Why this category should appeal to brokers
Listed heritage venues are not risks that should be viewed with scepticism. Providing solutions to complex heritage risk profiles is challenging, but also incredibly rewarding. Placing these risks protects our UK heritage estate for the community at large.
Instead, these should be viewed as disciplined risks, and brokers who ask the right questions early can place them with confidence.

But there is a market reality here. If there is little appetite in the insurance market, many of these schemes stall because the exposures are too large and the risks too varied to be taken on casually. Our underwriting approach is built for that variation, and for the capacity required to deal with large existing structure exposures. Put simply, a disciplined placement with the right capacity, and an approach that properly handles existing structure exposure, is often what keeps projects moving.

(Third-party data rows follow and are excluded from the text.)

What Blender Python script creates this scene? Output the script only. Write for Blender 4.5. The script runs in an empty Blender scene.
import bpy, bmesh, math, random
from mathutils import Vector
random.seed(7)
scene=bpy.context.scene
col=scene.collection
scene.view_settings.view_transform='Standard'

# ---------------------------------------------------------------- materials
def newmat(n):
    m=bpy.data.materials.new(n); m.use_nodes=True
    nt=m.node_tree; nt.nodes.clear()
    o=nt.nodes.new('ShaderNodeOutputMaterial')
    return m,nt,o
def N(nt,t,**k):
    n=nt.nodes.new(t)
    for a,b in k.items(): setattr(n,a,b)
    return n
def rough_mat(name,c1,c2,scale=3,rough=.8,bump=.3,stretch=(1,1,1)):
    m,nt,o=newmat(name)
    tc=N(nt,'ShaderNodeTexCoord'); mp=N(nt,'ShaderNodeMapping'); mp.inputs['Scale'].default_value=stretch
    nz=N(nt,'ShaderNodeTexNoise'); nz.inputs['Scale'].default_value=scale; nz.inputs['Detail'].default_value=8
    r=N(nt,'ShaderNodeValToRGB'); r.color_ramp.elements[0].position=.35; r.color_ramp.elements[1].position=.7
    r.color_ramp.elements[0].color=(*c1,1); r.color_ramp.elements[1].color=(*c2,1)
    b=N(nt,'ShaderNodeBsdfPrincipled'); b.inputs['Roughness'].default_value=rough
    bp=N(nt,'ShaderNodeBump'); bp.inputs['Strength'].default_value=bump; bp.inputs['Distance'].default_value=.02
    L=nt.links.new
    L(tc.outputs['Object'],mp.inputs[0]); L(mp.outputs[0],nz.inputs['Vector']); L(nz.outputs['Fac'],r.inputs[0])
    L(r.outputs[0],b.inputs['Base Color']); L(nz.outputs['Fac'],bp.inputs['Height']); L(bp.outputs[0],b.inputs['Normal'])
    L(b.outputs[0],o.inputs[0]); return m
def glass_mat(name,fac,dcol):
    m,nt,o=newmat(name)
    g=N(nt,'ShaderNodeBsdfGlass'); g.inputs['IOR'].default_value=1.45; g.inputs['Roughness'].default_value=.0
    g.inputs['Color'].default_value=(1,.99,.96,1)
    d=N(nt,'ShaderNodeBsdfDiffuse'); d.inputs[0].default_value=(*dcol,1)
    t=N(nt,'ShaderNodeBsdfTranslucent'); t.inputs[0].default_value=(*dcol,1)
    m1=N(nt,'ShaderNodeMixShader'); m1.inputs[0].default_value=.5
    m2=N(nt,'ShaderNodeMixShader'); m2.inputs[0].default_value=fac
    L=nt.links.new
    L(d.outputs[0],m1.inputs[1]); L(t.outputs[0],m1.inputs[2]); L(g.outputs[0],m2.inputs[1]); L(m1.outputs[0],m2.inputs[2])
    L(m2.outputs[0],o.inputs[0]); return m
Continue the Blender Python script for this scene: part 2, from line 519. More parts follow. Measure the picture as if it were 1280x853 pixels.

If you can structure cover around the project phases, insist on clear protection for historic fabric during the highest-exposure phase of the programme, and remove ambiguity at handovers, you can place schemes like this with assurance. The client feels supported, the project team gets fewer surprises, and if something does go wrong you are far less likely to be caught in a gap between responsibilities, scopes, or policy wording.
At Renovation Underwriting, we help brokers take on complex heritage renovation risks by applying calm specialist thinking to real site conditions: what the building is, what stage it is in, who is responsible for what, and how the risk changes as the programme moves from vacancy to shell-and-core, then into fit-out and opening. Our aim is to provide clarity, not assumptions.